Features I am missing on Amazon RDS
It’s on my to-do list to evaluate it from a performance-wise perspective. The evaluation is a must as AWS is known to have steady but slow storage performance, I wonder if the RDS team did tweak their volumes.
But this is not the subject of the post:the fact is, there are two and a half points, at first examination, that need to be worked out before I prefer it to my own-built MySQL AMI.
SSL or SSH connections are missing:
Can’t use clear-text connections for on-premise or on-line mash-ups, it’s too easy to intercept them.

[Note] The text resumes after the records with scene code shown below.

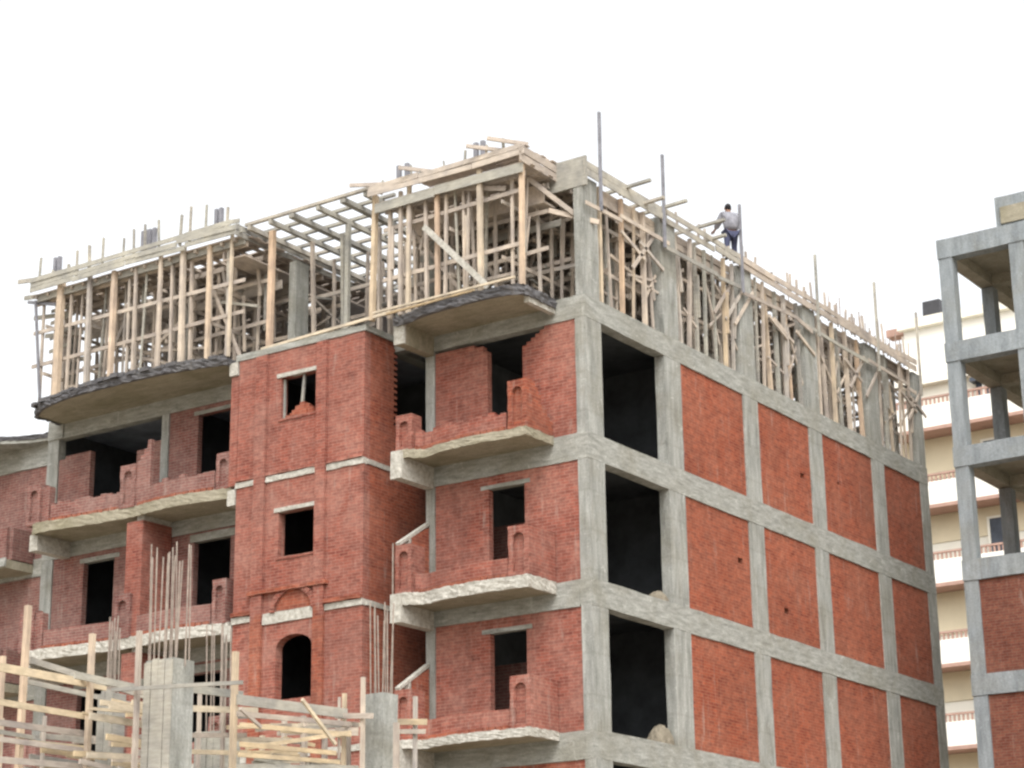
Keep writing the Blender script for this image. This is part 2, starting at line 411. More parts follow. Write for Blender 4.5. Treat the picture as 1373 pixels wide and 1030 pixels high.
for i in range(26):
    x = R(-7.95, -7.1); h = max(0, .42-abs(x+7.45)*.75)*R(.3, 1)
    box(bm, x-.07, x+.07, YF+.05+R(0, .1), YF+.2, -1.87, -1.84+h)
build('loose_bricks', bm, 'brick_o', tower)
B('beam_end', 'white', tower, (X0-.30, X0-.03, YF-.04, -.01, -.45, -.12), (X0-.28, X0-.03, YF-.02, -.01, T[1]-.50, T[1]-.11), (X0-.28, X0-.03, YF-.02, -.01, T[2]-.50, T[2]-.11), j=.006)
B('beam_end', 'brick_l', tower, (X0-.28, X0-.03, YF+.02, -.01, T[1]+.0, -.47), j=.006)

# ------- balconies
def pier(bm, x0, x1, y0, y1, z0, z1, niche=True):
    """hollow brick box with an arched niche in its front"""
    f = .09; w = x1-x0
    if not niche: box(bm, x0, x1, y0, y1, z0, z1, j=.006, step=.2); return
    a, b = x0+w*.22, x1-w*.22; zs = z1-.16-(b-a)/2*.9
    box(bm, x0, x1, y0+f, y1, z0, z1-.001)
    box(bm, x0, a, y0, y0+f-.001, z0, z1, j=.011, step=.1); box(bm, b, x1, y0, y0+f-.001, z0, z1, j=.011, step=.1)
    box(bm, a, b, y0+.01, y0+f-.001, z0, z0+.12); arch_top(bm, a, b, zs, z1, y0+.004, y0+f-.001, rise=(b-a)/2*.9)
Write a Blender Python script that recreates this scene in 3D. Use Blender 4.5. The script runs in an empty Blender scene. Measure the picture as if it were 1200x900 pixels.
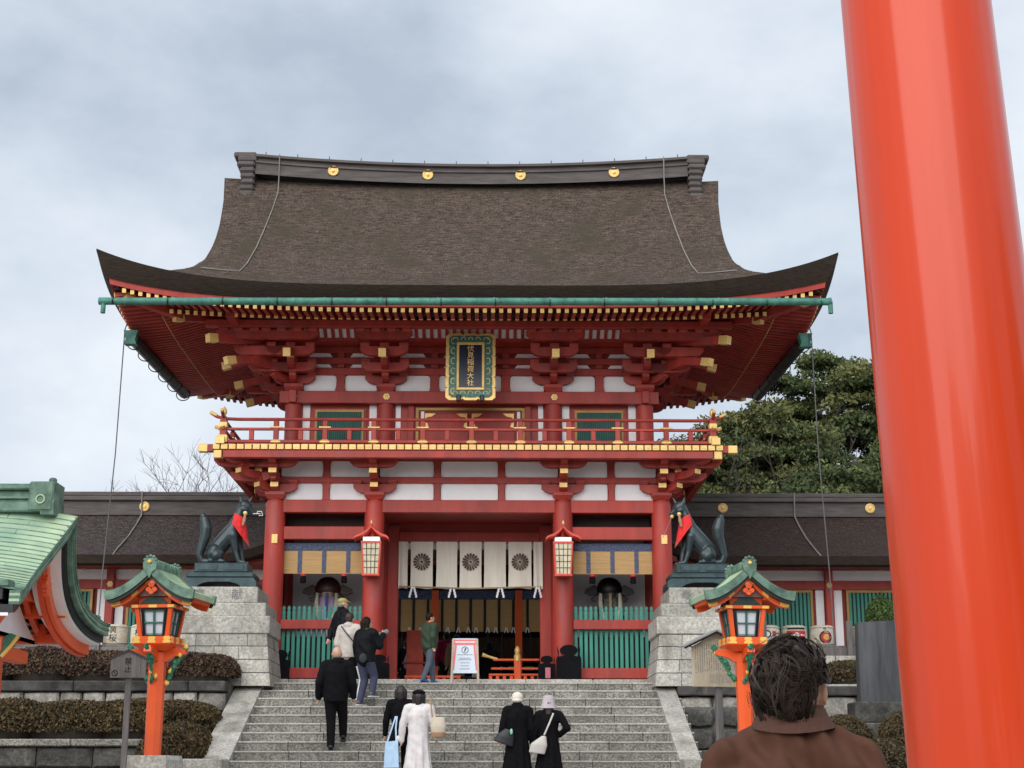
import bpy, bmesh, math, random
import numpy as np
from mathutils import Vector, Matrix, Euler
random.seed(7); RNG = np.random.default_rng(7)
S = bpy.context.scene
COL = S.collection
R = math.radians

# ------------------------------------------------------------------ camera
cam_d = bpy.data.cameras.new('camera'); cam = bpy.data.objects.new('camera', cam_d); COL.objects.link(cam)
cam_d.sensor_width = 36; cam_d.lens = 54.0; cam_d.clip_start = .1; cam_d.clip_end = 3000
cam.location = (0.42, 0, 1.55)
cam.rotation_euler = (R(90) + math.atan(455 / 1800), 0, R(-0.9))
S.camera = cam

# ------------------------------------------------------------------ overcast sky + soft sun
SUN_EL, SUN_AZ = 36, 200        # degrees; azimuth clockwise from +Y (behind the photographer, slightly left)
world = bpy.data.worlds.new('World'); S.world = world; world.use_nodes = True
nt = world.node_tree; N = nt.nodes; L = nt.links
for n in list(N): N.remove(n)
out = N.new('ShaderNodeOutputWorld')
sky = N.new('ShaderNodeTexSky'); sky.sky_type = 'NISHITA'; sky.sun_disc = False
sky.sun_elevation = R(SUN_EL); sky.sun_rotation = R(SUN_AZ)
bg1 = N.new('ShaderNodeBackground'); bg1.inputs[1].default_value = .10; L.new(sky.outputs[0], bg1.inputs[0])
tc = N.new('ShaderNodeTexCoord'); mp = N.new('ShaderNodeMapping'); mp.inputs['Scale'].default_value = (1.1, 1.1, 1.9)
mp.inputs['Location'].default_value = (.35, .2, .1)
L.new(tc.outputs['Generated'], mp.inputs[0])
no = N.new('ShaderNodeTexNoise'); no.inputs['Scale'].default_value = 2.3; no.inputs['Detail'].default_value = 7; no.inputs['Roughness'].default_value = .55
L.new(mp.outputs[0], no.inputs[0])
rp = N.new('ShaderNodeValToRGB'); L.new(no.outputs[0], rp.inputs[0])
rp.color_ramp.elements[0].position = .36; rp.color_ramp.elements[0].color = (.40, .465, .55, 1)
rp.color_ramp.elements[1].position = .68; rp.color_ramp.elements[1].color = (.80, .835, .875, 1)
e = rp.color_ramp.elements.new(.5); e.color = (.59, .65, .73, 1)
bg2 = N.new('ShaderNodeBackground'); L.new(rp.outputs[0], bg2.inputs[0]); bg2.inputs[1].default_value = 1.0
mx = N.new('ShaderNodeMixShader'); mx.inputs[0].default_value = .93
L.new(bg1.outputs[0], mx.inputs[1]); L.new(bg2.outputs[0], mx.inputs[2]); L.new(mx.outputs[0], out.inputs[0])
sun_d = bpy.data.lights.new('sun', 'SUN'); sun = bpy.data.objects.new('sun', sun_d); COL.objects.link(sun)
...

RDS’ MySQL has SSL built-in but it seems Amazon decided to start the instance without the –ssl xxx options:
mysql> SHOW VARIABLES LIKE 'have_ssl'; +---------------+----------+ | Variable_name | Value | +---------------+----------+ | have_ssl | DISABLED | +---------------+----------+ 1 row in set (0.11 sec)
SSH is not enabled: one has no control over the instance running MySQL and relative services. No tunneling available thus.
For the sake of clarity: I am looking for encrypted communications only, of course authentication might be attainable too.
No way to configure BinLogs
Even if RDS is a managed service, we need, sometimes, the ability to tinker with BinLogs. The administrative user that Amazon provdes has no way to interact with BinLogs.
mysql> select @@sql_log_bin; +---------------+ | @@sql_log_bin | +---------------+ | 1 | +---------------+ 1 row in set (0.11 sec) mysql> set @@sql_log_bin = 0; ERROR 1227 (42000): Access denied; you need the SUPER privilege for this operation
No NDB engine
Ok, this is not really a “plain-vanilla” feature but it would be welcome.
I am not talking of implementing clusters, something that Amazon has in their roadmap.
For some Web architectures speed is crucial and it would be nice to keep tables in memory because you want to maintain DB security or you ust don’t want to add another moving part: Memcached in this case.
A table can be pinned in memory using the TYPE = MEMORY switch but it’s just for temporary data and does not support row level locking. One update ad the whole table is locked.
A technique documented by Yves Truedau here uses NDB to allow use of full-featured tables in-memory. A single host NDB would manage that very good.
Am I suggesting not to use Memcached? No, but, as Yves rightly point it out, sometimes security it’s a concern and Memcached is exposed.